(DATA):

####

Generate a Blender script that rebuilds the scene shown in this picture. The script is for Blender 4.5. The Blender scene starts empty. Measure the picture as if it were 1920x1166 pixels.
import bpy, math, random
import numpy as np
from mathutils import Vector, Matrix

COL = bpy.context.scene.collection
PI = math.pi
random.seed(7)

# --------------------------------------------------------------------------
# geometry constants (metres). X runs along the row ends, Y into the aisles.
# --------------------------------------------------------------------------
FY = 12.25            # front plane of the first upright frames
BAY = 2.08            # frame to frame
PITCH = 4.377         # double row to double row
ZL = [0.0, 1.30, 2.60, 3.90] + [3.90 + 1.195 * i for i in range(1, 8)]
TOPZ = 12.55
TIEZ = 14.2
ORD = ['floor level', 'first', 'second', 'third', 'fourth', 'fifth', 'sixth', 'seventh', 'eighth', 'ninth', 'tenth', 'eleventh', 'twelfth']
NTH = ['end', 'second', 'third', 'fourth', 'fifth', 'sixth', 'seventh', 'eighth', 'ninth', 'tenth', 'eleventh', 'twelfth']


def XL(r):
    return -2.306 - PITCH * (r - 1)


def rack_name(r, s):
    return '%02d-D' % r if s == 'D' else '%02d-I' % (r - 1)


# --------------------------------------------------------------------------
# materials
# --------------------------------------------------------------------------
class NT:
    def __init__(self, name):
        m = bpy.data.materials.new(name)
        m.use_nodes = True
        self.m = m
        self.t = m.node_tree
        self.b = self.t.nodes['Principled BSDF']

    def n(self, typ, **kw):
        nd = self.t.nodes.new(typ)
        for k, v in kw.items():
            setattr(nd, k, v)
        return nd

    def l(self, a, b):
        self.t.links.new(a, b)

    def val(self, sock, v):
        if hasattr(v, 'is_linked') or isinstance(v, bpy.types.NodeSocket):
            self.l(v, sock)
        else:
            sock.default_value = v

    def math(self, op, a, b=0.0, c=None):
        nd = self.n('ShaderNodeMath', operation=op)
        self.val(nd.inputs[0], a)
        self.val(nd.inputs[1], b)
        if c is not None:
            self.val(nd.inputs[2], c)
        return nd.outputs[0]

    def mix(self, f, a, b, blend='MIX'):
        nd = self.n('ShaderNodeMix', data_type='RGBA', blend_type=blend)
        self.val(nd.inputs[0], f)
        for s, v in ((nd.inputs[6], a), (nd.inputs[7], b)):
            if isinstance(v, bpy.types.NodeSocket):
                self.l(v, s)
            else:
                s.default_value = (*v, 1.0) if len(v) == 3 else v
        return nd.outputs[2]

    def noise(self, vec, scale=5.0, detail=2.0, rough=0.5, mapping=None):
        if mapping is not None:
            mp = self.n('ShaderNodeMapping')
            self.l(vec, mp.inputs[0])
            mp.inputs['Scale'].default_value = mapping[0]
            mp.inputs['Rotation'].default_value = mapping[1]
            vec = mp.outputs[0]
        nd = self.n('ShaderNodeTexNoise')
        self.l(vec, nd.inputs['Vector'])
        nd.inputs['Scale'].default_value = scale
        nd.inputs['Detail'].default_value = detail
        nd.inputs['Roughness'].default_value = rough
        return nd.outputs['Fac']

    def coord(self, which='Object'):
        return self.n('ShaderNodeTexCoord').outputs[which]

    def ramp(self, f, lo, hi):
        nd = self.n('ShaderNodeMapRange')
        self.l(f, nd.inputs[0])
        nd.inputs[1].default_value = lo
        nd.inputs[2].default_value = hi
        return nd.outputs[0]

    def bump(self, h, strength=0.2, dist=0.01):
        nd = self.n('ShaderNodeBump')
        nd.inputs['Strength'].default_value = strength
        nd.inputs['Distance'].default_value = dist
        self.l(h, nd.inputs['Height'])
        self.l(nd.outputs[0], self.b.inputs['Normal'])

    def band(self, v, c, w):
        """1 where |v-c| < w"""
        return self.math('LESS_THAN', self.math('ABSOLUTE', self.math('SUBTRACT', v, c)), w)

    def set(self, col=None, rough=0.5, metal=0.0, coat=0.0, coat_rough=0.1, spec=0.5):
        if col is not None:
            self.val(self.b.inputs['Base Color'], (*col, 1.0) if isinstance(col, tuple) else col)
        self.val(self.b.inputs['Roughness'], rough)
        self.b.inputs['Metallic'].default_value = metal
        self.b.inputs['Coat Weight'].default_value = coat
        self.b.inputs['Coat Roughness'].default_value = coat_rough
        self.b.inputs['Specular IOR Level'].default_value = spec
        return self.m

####

(WHAT IS REQUIRED): Repeat back the data above, exact to the last character.

(WRITTEN SOLUTION):
Generate a Blender script that rebuilds the scene shown in this picture. The script is for Blender 4.5. The Blender scene starts empty. Measure the picture as if it were 1920x1166 pixels.
import bpy, math, random
import numpy as np
from mathutils import Vector, Matrix

COL = bpy.context.scene.collection
PI = math.pi
random.seed(7)

# --------------------------------------------------------------------------
# geometry constants (metres). X runs along the row ends, Y into the aisles.
# --------------------------------------------------------------------------
FY = 12.25            # front plane of the first upright frames
BAY = 2.08            # frame to frame
PITCH = 4.377         # double row to double row
ZL = [0.0, 1.30, 2.60, 3.90] + [3.90 + 1.195 * i for i in range(1, 8)]
TOPZ = 12.55
TIEZ = 14.2
ORD = ['floor level', 'first', 'second', 'third', 'fourth', 'fifth', 'sixth', 'seventh', 'eighth', 'ninth', 'tenth', 'eleventh', 'twelfth']
NTH = ['end', 'second', 'third', 'fourth', 'fifth', 'sixth', 'seventh', 'eighth', 'ninth', 'tenth', 'eleventh', 'twelfth']


def XL(r):
    return -2.306 - PITCH * (r - 1)


def rack_name(r, s):
    return '%02d-D' % r if s == 'D' else '%02d-I' % (r - 1)


# --------------------------------------------------------------------------
# materials
# --------------------------------------------------------------------------
class NT:
    def __init__(self, name):
        m = bpy.data.materials.new(name)
        m.use_nodes = True
        self.m = m
        self.t = m.node_tree
        self.b = self.t.nodes['Principled BSDF']

    def n(self, typ, **kw):
        nd = self.t.nodes.new(typ)
        for k, v in kw.items():
            setattr(nd, k, v)
        return nd

    def l(self, a, b):
        self.t.links.new(a, b)

    def val(self, sock, v):
        if hasattr(v, 'is_linked') or isinstance(v, bpy.types.NodeSocket):
            self.l(v, sock)
        else:
            sock.default_value = v

    def math(self, op, a, b=0.0, c=None):
        nd = self.n('ShaderNodeMath', operation=op)
        self.val(nd.inputs[0], a)
        self.val(nd.inputs[1], b)
        if c is not None:
            self.val(nd.inputs[2], c)
        return nd.outputs[0]

    def mix(self, f, a, b, blend='MIX'):
        nd = self.n('ShaderNodeMix', data_type='RGBA', blend_type=blend)
        self.val(nd.inputs[0], f)
        for s, v in ((nd.inputs[6], a), (nd.inputs[7], b)):
            if isinstance(v, bpy.types.NodeSocket):
                self.l(v, s)
            else:
                s.default_value = (*v, 1.0) if len(v) == 3 else v
        return nd.outputs[2]

    def noise(self, vec, scale=5.0, detail=2.0, rough=0.5, mapping=None):
        if mapping is not None:
            mp = self.n('ShaderNodeMapping')
            self.l(vec, mp.inputs[0])
            mp.inputs['Scale'].default_value = mapping[0]
            mp.inputs['Rotation'].default_value = mapping[1]
            vec = mp.outputs[0]
        nd = self.n('ShaderNodeTexNoise')
        self.l(vec, nd.inputs['Vector'])
        nd.inputs['Scale'].default_value = scale
        nd.inputs['Detail'].default_value = detail
        nd.inputs['Roughness'].default_value = rough
        return nd.outputs['Fac']

    def coord(self, which='Object'):
        return self.n('ShaderNodeTexCoord').outputs[which]

    def ramp(self, f, lo, hi):
        nd = self.n('ShaderNodeMapRange')
        self.l(f, nd.inputs[0])
        nd.inputs[1].default_value = lo
        nd.inputs[2].default_value = hi
        return nd.outputs[0]

    def bump(self, h, strength=0.2, dist=0.01):
        nd = self.n('ShaderNodeBump')
        nd.inputs['Strength'].default_value = strength
        nd.inputs['Distance'].default_value = dist
        self.l(h, nd.inputs['Height'])
        self.l(nd.outputs[0], self.b.inputs['Normal'])

    def band(self, v, c, w):
        """1 where |v-c| < w"""
        return self.math('LESS_THAN', self.math('ABSOLUTE', self.math('SUBTRACT', v, c)), w)

    def set(self, col=None, rough=0.5, metal=0.0, coat=0.0, coat_rough=0.1, spec=0.5):
        if col is not None:
            self.val(self.b.inputs['Base Color'], (*col, 1.0) if isinstance(col, tuple) else col)
        self.val(self.b.inputs['Roughness'], rough)
        self.b.inputs['Metallic'].default_value = metal
        self.b.inputs['Coat Weight'].default_value = coat
        self.b.inputs['Coat Roughness'].default_value = coat_rough
        self.b.inputs['Specular IOR Level'].default_value = spec
        return self.m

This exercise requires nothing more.